On later Risc PC machines, RISC OS matured to handle faster ARM processors (ARM610, StrongARM) and larger RAM configurations. Enhancements included long-filename support, better networking stacks, and improved graphics capabilities through VIDC20 hardware. Yet it retained its defining characteristics: ROM-based speed, modularity, and an unusually low memory footprint compared to contemporary operating systems like Windows or Mac OS. This efficiency and directness made RISC OS popular in UK schools and specialist markets well into the 1990s, with many users valuing its instant-on environment and the ability to access both graphical and command-line facilities seamlessly.

ARM, an acronym for Advanced RISC Machines (originally Acorn RISC Machines) is a Reduced Instruction Set Computer (RISC) cpu architecture. The ARM1, uses a 32-bit internal structure, but only had a 26-bit address space, limiting the processor to 64MByte of memory. This limit was removed in the ARMv3 series, which introduced a full 32-bit address space.

The first machine that used the ARM chip was the BBC Micro, it used the ARM as a secondary processor at 6MHz.

The result of the simulations on the ARM1 boards led to the late 1986 introduction of the ARM2 design running at 8 MHz, and the early 1987 speed-bumped version at 10 to 12 MHz.

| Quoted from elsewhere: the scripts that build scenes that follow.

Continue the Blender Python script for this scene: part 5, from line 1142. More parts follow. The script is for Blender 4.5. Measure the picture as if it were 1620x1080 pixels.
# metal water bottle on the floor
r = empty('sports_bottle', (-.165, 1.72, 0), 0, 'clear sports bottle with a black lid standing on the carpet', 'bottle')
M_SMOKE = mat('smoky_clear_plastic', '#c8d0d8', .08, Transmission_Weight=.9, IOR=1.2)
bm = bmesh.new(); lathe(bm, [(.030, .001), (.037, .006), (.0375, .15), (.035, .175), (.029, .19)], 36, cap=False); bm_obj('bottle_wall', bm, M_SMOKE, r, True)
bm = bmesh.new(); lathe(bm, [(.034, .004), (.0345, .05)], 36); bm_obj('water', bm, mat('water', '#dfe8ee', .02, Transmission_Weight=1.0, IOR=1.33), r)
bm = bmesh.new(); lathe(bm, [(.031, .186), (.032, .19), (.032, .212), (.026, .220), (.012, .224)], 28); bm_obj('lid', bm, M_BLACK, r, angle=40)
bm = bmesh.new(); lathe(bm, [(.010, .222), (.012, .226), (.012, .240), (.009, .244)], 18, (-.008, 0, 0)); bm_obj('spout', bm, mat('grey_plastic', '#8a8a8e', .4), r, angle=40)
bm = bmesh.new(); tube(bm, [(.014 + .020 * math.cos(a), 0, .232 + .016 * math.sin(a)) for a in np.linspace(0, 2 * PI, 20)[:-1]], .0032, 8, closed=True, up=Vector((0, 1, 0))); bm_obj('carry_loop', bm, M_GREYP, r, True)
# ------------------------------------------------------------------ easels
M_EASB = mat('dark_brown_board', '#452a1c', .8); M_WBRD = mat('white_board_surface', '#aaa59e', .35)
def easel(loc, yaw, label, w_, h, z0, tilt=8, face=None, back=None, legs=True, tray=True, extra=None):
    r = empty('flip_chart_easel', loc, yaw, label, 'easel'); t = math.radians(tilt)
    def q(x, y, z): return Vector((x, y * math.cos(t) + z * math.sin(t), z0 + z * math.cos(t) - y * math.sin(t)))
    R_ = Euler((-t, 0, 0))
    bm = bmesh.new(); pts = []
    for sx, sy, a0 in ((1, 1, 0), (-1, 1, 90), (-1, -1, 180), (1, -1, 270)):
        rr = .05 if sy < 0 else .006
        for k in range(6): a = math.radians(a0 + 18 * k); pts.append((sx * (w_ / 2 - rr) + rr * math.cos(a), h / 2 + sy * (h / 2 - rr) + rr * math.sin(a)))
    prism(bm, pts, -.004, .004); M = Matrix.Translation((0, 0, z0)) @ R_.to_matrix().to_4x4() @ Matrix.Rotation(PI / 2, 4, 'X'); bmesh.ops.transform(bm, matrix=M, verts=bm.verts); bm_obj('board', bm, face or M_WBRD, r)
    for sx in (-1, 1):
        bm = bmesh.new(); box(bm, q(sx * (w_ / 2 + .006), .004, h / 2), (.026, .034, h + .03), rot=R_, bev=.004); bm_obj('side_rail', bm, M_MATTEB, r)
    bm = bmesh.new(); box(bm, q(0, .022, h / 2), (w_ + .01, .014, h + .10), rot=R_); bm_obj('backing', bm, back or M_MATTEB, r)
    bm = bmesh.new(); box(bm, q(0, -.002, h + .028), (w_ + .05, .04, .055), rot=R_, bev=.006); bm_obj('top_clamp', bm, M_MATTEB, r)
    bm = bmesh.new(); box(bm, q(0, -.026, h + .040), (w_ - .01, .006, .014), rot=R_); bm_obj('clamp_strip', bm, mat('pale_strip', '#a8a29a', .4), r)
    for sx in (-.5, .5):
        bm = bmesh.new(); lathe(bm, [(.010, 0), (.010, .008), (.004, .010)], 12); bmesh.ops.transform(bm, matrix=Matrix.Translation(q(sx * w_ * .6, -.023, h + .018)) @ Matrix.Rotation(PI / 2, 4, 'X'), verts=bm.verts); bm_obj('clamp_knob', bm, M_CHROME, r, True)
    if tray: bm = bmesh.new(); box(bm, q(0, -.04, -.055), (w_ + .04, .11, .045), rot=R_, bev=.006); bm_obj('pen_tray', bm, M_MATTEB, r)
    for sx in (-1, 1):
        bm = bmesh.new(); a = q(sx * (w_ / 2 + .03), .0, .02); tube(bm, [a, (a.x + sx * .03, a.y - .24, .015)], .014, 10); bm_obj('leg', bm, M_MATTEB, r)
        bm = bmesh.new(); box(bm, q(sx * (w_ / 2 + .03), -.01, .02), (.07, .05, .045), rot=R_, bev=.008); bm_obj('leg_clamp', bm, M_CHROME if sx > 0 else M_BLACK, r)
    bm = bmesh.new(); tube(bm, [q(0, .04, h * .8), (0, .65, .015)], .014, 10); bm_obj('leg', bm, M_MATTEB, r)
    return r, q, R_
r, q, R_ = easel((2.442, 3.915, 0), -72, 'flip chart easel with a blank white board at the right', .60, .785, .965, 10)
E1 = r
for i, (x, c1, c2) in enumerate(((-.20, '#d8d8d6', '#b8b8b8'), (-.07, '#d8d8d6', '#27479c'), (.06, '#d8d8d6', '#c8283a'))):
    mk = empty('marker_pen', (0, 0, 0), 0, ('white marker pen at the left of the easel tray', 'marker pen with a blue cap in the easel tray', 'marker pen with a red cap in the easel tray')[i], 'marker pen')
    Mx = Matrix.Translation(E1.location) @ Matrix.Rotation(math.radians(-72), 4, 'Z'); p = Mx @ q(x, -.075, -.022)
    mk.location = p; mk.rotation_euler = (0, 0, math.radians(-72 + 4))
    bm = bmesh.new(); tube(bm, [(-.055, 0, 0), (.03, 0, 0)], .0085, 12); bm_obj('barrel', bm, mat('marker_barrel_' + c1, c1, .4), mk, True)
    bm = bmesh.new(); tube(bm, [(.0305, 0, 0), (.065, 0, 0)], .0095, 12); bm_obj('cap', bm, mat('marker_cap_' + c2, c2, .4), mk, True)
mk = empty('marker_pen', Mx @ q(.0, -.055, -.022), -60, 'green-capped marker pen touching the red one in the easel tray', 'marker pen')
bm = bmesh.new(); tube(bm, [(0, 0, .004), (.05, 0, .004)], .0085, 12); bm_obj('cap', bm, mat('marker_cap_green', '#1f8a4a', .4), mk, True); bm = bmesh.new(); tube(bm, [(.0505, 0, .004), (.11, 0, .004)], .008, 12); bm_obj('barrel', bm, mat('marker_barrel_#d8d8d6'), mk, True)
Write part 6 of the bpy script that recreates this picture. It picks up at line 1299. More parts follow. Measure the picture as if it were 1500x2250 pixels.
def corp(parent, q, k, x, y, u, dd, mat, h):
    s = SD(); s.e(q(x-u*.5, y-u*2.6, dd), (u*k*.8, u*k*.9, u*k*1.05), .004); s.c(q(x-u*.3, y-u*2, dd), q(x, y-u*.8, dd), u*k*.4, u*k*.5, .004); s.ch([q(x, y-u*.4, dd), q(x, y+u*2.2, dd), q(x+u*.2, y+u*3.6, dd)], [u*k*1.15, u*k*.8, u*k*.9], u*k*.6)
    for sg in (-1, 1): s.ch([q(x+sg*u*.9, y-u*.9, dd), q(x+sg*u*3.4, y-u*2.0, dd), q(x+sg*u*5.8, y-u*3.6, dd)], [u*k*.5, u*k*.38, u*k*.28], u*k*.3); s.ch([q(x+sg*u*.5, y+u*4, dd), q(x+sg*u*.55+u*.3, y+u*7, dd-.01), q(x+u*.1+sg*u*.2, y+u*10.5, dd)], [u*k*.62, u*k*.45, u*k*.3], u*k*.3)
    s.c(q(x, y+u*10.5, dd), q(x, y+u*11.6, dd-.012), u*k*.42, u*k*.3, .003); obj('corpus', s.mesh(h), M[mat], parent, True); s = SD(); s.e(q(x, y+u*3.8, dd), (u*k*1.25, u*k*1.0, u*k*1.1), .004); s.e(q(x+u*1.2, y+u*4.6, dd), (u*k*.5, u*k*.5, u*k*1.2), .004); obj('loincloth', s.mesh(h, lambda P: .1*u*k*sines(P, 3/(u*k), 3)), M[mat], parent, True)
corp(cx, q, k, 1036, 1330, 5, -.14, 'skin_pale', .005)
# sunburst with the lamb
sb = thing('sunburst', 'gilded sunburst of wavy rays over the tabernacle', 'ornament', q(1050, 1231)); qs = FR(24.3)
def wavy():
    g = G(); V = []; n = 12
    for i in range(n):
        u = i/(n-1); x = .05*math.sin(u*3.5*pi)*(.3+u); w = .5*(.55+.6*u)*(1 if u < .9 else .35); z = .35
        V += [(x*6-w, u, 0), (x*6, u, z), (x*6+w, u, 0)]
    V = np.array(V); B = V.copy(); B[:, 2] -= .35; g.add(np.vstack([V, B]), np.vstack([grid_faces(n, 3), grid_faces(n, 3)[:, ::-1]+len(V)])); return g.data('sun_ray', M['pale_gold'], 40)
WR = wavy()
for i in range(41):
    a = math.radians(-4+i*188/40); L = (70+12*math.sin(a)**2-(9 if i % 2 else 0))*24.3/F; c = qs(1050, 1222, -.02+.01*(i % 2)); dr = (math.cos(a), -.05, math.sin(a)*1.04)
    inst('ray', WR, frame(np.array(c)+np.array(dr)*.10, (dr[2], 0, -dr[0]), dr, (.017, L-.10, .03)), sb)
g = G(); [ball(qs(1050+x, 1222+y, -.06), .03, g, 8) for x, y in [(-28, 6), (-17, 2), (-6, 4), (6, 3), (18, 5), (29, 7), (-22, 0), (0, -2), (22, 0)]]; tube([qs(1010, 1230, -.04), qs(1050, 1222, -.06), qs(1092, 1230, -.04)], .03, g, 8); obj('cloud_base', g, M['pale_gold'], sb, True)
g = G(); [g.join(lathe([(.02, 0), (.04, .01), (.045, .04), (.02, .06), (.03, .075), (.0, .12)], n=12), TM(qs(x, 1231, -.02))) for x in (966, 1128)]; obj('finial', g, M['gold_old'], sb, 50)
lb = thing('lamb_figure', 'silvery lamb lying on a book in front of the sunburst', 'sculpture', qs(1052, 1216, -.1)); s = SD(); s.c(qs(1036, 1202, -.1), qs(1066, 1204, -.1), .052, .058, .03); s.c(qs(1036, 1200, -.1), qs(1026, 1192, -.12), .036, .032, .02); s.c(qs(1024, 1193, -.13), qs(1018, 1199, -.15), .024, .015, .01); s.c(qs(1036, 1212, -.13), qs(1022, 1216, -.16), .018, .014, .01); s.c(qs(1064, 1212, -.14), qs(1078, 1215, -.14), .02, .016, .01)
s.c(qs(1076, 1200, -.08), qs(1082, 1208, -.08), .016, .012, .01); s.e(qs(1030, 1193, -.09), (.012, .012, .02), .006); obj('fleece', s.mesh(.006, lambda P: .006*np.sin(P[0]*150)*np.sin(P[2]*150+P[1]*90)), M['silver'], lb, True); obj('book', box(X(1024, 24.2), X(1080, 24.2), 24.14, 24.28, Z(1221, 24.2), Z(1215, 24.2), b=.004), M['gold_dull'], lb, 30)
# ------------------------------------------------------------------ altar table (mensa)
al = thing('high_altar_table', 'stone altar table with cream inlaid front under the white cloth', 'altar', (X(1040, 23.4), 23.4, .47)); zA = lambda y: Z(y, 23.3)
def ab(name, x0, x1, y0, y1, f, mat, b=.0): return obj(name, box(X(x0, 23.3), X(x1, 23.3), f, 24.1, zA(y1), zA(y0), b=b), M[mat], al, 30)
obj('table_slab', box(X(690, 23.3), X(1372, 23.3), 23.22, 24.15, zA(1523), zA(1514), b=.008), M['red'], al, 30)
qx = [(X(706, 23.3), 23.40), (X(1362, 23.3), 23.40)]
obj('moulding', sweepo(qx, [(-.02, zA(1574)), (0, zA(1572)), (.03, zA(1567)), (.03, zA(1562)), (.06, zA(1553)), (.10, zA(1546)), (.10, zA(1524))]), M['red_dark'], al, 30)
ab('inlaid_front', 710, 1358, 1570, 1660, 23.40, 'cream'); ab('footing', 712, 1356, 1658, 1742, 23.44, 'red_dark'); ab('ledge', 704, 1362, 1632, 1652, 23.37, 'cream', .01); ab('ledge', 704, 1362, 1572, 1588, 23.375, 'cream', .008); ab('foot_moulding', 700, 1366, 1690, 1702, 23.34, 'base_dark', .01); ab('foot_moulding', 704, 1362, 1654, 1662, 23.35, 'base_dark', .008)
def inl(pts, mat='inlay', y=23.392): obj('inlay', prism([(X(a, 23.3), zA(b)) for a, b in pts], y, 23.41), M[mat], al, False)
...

The ARM2 was roughly seven times the performance of a typical 7 MHz 68000-based system and twice as fast as an Intel 80386 running at 16 MHz.

The ARM2 featured a 32-bit data bus, 26-bit address space and 27 32-bit registers, of which 16 are accessible at any one time (including the Program Counter). The ARM2 had a transistor count of just 30,000, compared to Motorola's 68000 model with around 68,000. This simplicity enabled the ARM2 to have low power consumption, yet offer better performance than the Intel 80286.

A successor, ARM3, was produced with a 4 KB cache, which further improved performance. The address bus was extended to 32 bits in the ARM3.